2026 Q1 Stablecoin Core Data and Trends
In Q1 2026, the total stablecoin supply reached $320 billion (a historical high, up $8 billion quarter-over-quarter, with a growth rate that is the slowest since Q4 2023), and total transaction volume surpassed $28 trillion, accounting for 75% of total crypto transaction volume (the highest share on record), becoming the core of liquidity in the crypto market.
1. Divergence in the Issuance Landscape
- USDC: Supply increased by $2 billion this quarter, driven by Circle’s expansion and partnerships with institutions such as Visa and Intuit, plus settlement demand on the Solana chain (single-chain transaction volume of $650 billion).
- USDT: Supply decreased by $3 billion this quarter; since the beginning of 2026, redemptions have exceeded $4 billion, related to controversies over reserve transparency. Tether has hired one of the Big Four accounting firms to initiate its first comprehensive independent audit, which has not been completed yet.
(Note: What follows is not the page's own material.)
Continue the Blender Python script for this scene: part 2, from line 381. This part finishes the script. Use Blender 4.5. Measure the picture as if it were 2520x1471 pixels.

- Non-USD stablecoins: Supply is $1.2 billion, with monthly transfer volume of $10 billion; addresses holding stablecoins for 3 years increased from 40,000 to 1.2 million.
2. Changes in Trading Structure
The share of automated program trading rose to 76%; retail-grade transfers (single transfers < $10,000) fell by 16% (the largest quarterly drop). After excluding fake transactions, the share of transactions with real payment backgrounds is less than 1%. Institutional algorithmic strategies have become the main driving force, which may trigger a sharp shift in the direction of capital flows and associated risks.
3. Global Regulatory Developments
- United States: The GENIUS Act (enacted in July 2025) clarifies stablecoin reserve requirements; the CLARITY Act draft focuses on the positioning of yield-bearing stablecoins (payment tool vs. wealth-management attributes), affecting product design.
- European Union: MiCA regulations have come fully into effect; starting June 30, 2026, systemically important euro stablecoins will be required to hold 60% of reserves in banks, increasing issuance costs.
- Other: The Hong Kong Monetary Authority’s stablecoin licensing regime has been implemented.
4. New Market Developments
The size of yield-bearing stablecoins is approximately $3.7 billion, expanding due to high-yield growth but facing regulatory pressure. Ripple partnered with Convera, and Thunes partnered with SWIFT, promoting the rollout of cross-border stablecoin payments, reaching a reachable market size of $17.9 trillion.